5X15 have got it right; 5 literary types are each given 15 minutes in which to talk, not read but talk to (from what I could see) a healthy looking knowledgeable audience.  15 minutes is spot on; short enough to leave you wanting more but not long enough to allow for waffling induced boredom. The auditorium at the Tabernacle is the perfect venue in being neither too small or too large with a sense of being somewhere special.


Jacobson was preceeded by Rachel Johnson, Alexander Masters, Diane Athill; an absolute delight and Alex Bellow; a sum greater than his parts (this is a very clever joke designed to get me invited to take part in 5X15) talking about numbers and keeping every ones attention, even at the back!


5X15 is a regular event at The Tabernacle and a high point in the calendar.

Monday 18 October 2010

O.K.

 Ok. I start my blogs with OK quite often. but what does it mean?


OK. Hey Ho let's go; I got that from the Ramones back then and I'm old enough to remember the Ramones back then when they were alive and alive enough to remember me.


Ok. I am going to take time out.   Enough.



Cassetteboy vs The Bloody Apprentice

Sunday 17 October 2010

Not so Rotten Hill Gang and the West Born.

What a Day!  (I nicked that from my director who nicked it from a Robbie Williams song); Filming on the streets of Notting Hill with cameraman Gordon Anderson and  Farah Damji.
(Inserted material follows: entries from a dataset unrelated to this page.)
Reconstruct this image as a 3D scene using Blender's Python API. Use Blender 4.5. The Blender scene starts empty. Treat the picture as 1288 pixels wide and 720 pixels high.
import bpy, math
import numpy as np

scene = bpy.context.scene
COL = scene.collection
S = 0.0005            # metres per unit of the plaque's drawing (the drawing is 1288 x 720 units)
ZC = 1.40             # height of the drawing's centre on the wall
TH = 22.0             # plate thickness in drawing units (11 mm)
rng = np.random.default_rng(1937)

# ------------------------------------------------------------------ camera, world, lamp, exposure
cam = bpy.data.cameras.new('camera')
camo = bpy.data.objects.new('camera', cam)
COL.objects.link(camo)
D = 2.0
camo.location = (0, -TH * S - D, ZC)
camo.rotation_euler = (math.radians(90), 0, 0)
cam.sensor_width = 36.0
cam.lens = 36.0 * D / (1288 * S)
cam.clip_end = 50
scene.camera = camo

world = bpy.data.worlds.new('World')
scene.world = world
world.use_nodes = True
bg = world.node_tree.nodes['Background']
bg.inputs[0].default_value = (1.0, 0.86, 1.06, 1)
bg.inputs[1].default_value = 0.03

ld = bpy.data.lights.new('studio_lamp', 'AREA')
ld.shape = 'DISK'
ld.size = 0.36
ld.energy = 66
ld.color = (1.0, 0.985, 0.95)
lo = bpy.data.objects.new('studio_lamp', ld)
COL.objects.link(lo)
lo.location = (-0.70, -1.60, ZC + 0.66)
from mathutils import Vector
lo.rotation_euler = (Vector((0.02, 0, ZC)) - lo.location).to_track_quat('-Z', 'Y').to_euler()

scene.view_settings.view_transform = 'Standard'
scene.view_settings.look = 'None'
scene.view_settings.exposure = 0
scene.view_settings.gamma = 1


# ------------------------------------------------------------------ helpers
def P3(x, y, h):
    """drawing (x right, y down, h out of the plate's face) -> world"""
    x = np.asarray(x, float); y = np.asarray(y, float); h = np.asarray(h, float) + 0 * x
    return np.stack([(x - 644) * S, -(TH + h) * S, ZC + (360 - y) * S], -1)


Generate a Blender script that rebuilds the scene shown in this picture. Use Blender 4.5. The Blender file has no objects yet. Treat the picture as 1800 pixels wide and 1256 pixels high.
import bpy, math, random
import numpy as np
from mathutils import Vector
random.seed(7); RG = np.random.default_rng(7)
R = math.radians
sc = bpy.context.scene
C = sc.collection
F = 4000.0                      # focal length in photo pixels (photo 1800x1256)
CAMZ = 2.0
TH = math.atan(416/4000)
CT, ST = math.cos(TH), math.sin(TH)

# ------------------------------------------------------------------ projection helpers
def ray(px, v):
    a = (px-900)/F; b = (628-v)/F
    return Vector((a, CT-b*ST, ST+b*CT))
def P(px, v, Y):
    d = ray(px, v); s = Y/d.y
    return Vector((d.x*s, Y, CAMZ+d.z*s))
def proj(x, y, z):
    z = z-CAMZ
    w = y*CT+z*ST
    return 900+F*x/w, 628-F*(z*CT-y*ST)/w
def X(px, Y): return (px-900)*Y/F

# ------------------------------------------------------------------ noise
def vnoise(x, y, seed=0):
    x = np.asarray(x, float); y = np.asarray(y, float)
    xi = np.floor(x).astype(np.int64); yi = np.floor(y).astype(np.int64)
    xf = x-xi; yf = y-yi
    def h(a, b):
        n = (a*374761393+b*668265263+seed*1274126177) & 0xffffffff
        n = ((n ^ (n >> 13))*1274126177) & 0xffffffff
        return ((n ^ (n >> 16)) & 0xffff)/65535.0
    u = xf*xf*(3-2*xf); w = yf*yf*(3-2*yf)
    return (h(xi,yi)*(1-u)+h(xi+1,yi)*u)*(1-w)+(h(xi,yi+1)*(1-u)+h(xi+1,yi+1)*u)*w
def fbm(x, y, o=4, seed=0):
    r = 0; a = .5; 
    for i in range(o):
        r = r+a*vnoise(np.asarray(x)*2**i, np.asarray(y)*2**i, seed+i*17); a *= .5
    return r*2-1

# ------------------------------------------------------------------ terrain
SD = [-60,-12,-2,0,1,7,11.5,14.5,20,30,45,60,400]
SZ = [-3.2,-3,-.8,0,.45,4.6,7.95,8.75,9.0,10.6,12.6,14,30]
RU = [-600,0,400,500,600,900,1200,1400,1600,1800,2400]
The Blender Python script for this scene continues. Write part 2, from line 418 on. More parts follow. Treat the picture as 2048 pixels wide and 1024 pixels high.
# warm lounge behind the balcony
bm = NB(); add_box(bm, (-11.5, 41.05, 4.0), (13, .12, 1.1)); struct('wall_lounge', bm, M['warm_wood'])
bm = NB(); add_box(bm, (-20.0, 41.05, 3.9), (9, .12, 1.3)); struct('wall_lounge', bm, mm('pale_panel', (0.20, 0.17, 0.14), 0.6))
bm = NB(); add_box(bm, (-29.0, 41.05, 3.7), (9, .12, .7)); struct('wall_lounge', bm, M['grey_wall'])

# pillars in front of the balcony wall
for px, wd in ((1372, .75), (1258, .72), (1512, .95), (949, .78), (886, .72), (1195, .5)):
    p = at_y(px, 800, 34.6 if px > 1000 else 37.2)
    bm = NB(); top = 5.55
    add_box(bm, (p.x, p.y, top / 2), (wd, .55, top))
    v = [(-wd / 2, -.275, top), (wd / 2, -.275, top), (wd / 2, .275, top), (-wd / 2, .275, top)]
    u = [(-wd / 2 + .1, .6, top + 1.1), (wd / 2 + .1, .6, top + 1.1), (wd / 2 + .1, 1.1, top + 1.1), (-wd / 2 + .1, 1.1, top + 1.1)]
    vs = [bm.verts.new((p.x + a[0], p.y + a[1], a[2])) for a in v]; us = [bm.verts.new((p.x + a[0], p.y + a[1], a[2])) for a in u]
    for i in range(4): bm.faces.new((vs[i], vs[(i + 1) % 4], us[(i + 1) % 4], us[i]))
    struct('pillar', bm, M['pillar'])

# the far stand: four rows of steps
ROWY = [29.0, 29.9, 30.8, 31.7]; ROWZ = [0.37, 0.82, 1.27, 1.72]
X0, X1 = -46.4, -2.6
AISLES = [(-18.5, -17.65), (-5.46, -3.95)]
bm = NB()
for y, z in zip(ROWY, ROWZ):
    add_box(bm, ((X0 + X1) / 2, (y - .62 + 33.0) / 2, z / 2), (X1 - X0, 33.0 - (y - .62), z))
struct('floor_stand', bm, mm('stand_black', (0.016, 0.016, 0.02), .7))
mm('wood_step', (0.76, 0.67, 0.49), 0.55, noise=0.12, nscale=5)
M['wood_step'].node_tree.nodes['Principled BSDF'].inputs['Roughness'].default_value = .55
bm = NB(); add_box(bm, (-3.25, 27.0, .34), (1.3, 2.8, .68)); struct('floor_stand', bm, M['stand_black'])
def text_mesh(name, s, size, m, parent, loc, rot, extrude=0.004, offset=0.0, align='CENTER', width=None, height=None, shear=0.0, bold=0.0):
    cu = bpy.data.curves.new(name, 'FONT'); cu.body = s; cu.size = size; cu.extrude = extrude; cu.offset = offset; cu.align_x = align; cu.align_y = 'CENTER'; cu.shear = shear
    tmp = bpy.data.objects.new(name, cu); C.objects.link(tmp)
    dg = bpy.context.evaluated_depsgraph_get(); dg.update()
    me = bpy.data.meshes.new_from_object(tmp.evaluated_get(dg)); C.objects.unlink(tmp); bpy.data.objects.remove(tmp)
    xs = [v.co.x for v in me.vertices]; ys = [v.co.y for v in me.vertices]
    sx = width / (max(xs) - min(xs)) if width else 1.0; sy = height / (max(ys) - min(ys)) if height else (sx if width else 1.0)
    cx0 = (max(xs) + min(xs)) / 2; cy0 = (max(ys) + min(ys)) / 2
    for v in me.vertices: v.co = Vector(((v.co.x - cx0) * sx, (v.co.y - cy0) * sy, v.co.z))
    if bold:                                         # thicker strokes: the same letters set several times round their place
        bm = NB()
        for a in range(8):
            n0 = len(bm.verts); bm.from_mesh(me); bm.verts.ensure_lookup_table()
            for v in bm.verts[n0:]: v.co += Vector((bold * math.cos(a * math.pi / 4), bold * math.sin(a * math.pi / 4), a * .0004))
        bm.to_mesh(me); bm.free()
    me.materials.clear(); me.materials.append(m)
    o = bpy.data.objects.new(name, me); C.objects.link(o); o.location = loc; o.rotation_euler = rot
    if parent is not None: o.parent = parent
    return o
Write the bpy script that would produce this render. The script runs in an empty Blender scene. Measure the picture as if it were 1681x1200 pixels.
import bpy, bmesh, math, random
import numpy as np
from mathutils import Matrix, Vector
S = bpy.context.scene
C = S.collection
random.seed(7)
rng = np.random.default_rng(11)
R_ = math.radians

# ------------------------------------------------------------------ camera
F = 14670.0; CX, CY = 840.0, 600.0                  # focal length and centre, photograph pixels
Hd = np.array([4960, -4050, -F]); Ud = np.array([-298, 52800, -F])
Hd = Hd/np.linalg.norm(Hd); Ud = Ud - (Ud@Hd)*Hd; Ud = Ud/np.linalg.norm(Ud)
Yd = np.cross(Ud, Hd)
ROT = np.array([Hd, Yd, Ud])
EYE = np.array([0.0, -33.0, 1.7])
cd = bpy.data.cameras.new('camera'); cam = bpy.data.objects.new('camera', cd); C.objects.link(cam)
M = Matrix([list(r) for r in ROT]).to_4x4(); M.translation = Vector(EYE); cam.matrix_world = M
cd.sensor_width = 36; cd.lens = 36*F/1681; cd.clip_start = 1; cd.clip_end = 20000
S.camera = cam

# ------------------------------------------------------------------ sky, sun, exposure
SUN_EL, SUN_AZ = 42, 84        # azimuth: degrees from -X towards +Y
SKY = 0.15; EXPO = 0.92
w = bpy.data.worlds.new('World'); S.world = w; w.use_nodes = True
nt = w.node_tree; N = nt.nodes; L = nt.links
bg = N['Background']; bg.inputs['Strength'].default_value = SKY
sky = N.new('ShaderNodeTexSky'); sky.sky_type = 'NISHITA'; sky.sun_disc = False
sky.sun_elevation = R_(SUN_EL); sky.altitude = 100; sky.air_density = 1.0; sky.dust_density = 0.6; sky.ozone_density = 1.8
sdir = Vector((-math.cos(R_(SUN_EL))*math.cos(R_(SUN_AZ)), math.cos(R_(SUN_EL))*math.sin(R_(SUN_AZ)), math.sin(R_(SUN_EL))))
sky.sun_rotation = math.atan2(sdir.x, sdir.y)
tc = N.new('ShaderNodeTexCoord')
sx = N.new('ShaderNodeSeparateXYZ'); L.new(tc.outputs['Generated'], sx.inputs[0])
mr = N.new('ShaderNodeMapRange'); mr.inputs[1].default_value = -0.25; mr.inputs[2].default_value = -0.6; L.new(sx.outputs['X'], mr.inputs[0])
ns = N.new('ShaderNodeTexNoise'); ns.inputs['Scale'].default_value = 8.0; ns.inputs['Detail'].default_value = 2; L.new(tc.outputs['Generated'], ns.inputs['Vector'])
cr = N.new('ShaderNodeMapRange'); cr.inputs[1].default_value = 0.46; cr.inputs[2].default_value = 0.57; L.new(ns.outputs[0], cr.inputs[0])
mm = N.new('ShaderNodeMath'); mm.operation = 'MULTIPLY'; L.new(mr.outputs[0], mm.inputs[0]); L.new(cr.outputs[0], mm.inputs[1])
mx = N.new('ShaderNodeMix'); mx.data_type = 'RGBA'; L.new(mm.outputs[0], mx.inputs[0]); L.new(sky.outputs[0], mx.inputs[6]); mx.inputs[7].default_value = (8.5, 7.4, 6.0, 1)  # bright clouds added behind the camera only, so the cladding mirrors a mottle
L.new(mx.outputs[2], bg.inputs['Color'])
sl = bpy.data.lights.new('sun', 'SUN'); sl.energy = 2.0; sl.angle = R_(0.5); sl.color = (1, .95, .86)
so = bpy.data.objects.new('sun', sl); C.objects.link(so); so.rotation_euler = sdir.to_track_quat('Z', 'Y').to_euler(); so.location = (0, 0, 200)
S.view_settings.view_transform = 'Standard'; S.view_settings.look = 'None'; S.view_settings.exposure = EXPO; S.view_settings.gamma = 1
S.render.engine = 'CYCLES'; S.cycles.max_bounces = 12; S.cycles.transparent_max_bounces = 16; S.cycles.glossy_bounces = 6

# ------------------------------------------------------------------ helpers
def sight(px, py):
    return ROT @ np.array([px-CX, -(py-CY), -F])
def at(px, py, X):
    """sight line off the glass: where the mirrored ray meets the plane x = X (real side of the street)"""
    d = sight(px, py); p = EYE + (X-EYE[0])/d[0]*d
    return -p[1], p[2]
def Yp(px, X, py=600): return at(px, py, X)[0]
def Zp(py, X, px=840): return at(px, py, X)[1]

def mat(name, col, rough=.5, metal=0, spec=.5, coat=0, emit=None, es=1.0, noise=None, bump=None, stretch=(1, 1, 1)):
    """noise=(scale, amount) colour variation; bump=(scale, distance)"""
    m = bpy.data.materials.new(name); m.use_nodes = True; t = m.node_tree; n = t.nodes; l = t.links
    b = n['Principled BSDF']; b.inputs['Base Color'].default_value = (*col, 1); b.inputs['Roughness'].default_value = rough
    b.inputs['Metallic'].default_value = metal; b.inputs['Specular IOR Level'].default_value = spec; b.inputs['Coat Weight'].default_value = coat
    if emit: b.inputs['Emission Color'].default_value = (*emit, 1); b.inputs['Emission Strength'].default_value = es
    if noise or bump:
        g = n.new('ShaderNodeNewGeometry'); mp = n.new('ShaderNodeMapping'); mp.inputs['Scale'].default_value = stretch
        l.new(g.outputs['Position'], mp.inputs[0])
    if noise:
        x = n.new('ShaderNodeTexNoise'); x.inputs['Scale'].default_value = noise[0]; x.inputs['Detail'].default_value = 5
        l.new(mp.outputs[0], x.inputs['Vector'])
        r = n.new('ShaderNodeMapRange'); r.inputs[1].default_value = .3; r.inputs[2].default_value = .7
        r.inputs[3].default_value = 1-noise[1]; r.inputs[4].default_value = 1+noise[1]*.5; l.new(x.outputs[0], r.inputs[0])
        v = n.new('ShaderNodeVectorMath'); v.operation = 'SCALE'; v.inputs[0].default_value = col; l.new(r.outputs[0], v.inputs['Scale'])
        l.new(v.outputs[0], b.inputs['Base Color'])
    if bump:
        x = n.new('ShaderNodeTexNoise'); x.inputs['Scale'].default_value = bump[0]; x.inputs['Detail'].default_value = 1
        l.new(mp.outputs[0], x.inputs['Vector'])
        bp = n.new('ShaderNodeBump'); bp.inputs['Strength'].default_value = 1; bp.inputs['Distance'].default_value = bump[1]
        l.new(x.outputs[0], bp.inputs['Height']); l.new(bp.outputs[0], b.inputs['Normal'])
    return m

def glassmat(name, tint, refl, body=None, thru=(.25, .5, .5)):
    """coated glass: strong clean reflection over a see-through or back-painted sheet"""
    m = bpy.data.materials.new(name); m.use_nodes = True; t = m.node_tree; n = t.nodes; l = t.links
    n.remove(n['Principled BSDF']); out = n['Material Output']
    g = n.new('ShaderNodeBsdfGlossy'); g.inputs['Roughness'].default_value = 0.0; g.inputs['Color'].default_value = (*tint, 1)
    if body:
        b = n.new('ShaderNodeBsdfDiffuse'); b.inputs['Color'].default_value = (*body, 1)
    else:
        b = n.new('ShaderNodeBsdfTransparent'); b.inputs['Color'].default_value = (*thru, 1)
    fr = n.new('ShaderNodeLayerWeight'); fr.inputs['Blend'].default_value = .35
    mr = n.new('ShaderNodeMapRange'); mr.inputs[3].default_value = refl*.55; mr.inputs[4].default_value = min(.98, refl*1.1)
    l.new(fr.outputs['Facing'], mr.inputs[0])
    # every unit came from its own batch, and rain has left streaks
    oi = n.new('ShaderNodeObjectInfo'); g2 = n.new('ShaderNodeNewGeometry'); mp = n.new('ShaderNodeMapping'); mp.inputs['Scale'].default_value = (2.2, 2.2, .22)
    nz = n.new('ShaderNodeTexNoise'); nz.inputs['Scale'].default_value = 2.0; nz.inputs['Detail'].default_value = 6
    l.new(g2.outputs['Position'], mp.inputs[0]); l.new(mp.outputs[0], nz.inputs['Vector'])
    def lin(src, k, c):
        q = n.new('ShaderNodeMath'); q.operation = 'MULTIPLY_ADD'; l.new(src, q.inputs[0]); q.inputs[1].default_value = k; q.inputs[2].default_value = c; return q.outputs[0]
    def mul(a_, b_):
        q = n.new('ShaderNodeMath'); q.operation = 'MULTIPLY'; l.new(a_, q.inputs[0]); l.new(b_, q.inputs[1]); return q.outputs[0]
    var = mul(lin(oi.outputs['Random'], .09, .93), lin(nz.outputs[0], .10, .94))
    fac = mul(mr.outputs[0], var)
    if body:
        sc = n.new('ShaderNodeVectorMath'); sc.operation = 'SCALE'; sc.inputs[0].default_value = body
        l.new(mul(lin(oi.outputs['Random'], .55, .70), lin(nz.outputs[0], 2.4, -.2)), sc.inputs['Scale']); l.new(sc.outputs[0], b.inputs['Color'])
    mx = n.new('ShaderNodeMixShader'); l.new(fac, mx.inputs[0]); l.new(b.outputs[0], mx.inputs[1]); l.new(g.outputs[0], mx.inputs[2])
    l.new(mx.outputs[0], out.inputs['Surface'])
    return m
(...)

Farah turned out to be an unwelcome arrival in my life and is no longer involved in any of my projects.


Then on to Powis Square W11 for an afternoon of music courtesey of  Pink Cigar and the delightful West Borns; who are certainly destined for greater things and considering their ages, something in the region of 13 years, have plenty of time, plus the debut of Gus Robertson and Johnny Borrell's new band topped by the irrepressible Rotten Hill Gang who were on great form.
                                          Rotting Hill Gang

I spotted Christopher Scholey; general manager of the Tabernacle, out in the crowd with his camera.


                                          Christopher Scholey


There again it was a pretty Notting hill rock n roll type thing all round.